News | by Peter Downs, Editor | 08/12/2010
Two studies released within 24 hours of each other added momentum to southwestern Illinois' movement toward independence from St. Louis.
The first of the two studies was Vision 2020 Southwestern Illinois, spearheaded by Leadership Council Southwestern Illinois in concert with the Madison-Bond and MidAmerica workforce investment boards.
John Navin, professor of economics and finance at Southern Illinois University - Edwardsville (SIUE), noted that this study was unusual in shifting the focus of southwestern Illinois eastward. Instead of looking just at the three Mississippi River counties Monroe, Madison, and St. Clair, the study area was broadened to the east to include Bond, Clinton, Washington, and Randolph counties.
In summarizing both the reasons and the findings of the study, Navin said, "we are not against the metro area, but we have to work independently."
Vision 2020 included an assessment of the current economies of the 7-county region, a comparative analysis of other two-state metropolitan areas that are divided by a river, and a "strength, weakness, opportunities, threats" (SWOT) analysis.
The study concluded with what T.R. Carr, chair of the public administration/policy analysis department of SIUE called "a blueprint for progress" for the next 10 years. The blueprint included:
• recommendations for channeling investment towards six industry clusters (logistics and transportation, heavy industry, light industry, energy, allied health, and agriculture);
• development strategies; and
• development initiatives
"In the past we let others define who we are. This process (Vision 2020) is important because this time we figured it out. We are defining what we want and how to get there," said Patrick McKeehan, executive director of the Leadership Council Southwestern Illinois.
One of the key next steps over the next year, will be to establish a regional brand, he added.
Madison County Chairman Alan Dunstan agreed. "The RCGA has been telling us what we are, now let's tell them what we are," he told the Vision 2020 group. "When I travel, I tell people I'm from the St. Louis area, but now we need to come up with our own brand.
"We need to tell the people in Missouri what we want," he added. "If they want to help, good. If not, we need to go it alone," he said.
A day later, "The State of St. Louis Workforce Report" from St. Louis Community College, Missouri Career Center, and the Missouri Economic Research and Information Center (MERIC) gave east side counties another reason to pursue an independent economic development plan.
The "State of the Workforce" report derived from survey results and interviews with 1,500 area employers. As often happens with such surveys, the business operators surveyed feel better about themselves than they do about their competitors: they think they are doing better than their competitors and they think the prospects for themselves are better than the prospects for their industry or for the economy as a whole.
Marty Ramitti, director of MERIC, noted that economists are a little more pessimistic about the St. Louis economy than employers seem to be.
After some slight job recovery in the short-term, 'experts think St. Louis's economy will be an "L",' he said. In other words, St. Louis is in for a prolonged period of economic stagnation. According to outside experts, "the St. Louis economy will not create one net new job in the next 10 years," compared to 2008, he said. That's equivalent to "350,000 missed job opportunities in the next 10 years," he said.

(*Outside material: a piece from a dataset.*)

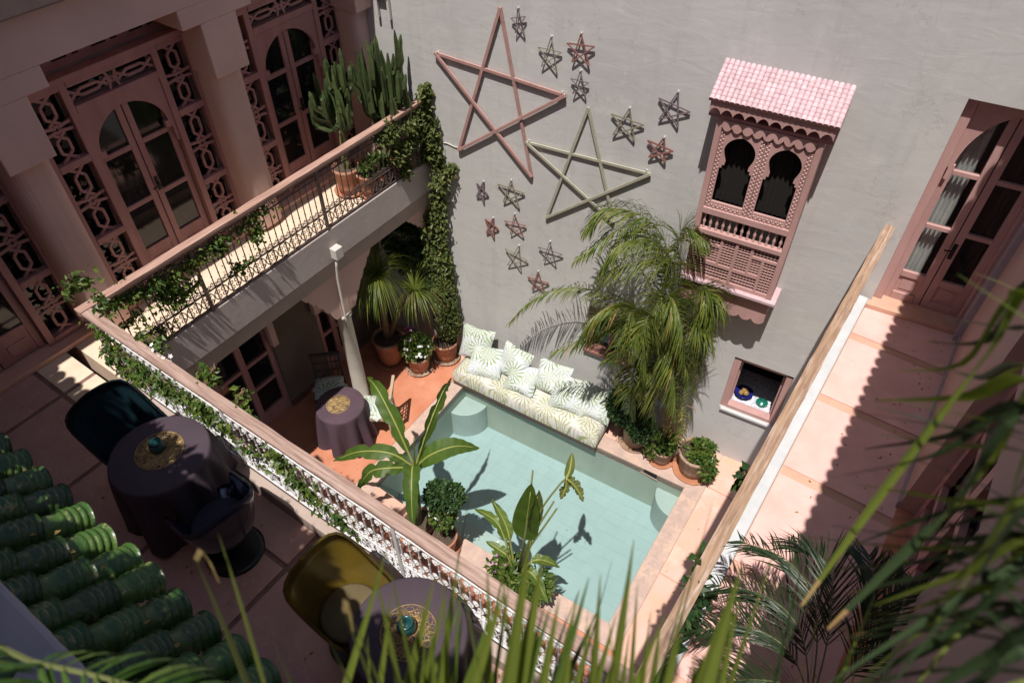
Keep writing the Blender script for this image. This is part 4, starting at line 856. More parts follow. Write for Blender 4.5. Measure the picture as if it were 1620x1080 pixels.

And there is some evidence that the state's economy already is stagnating. Although median household income has grown in the U.S. over the last decade, in Missouri, "median household income is less than it was in 1996," Ramitti said.
The message for Illinois is that there is unlikely to be much economic growth to spill over from St. Louis in the next 10 years, so if they want to grow, they may well have to work at it on their own.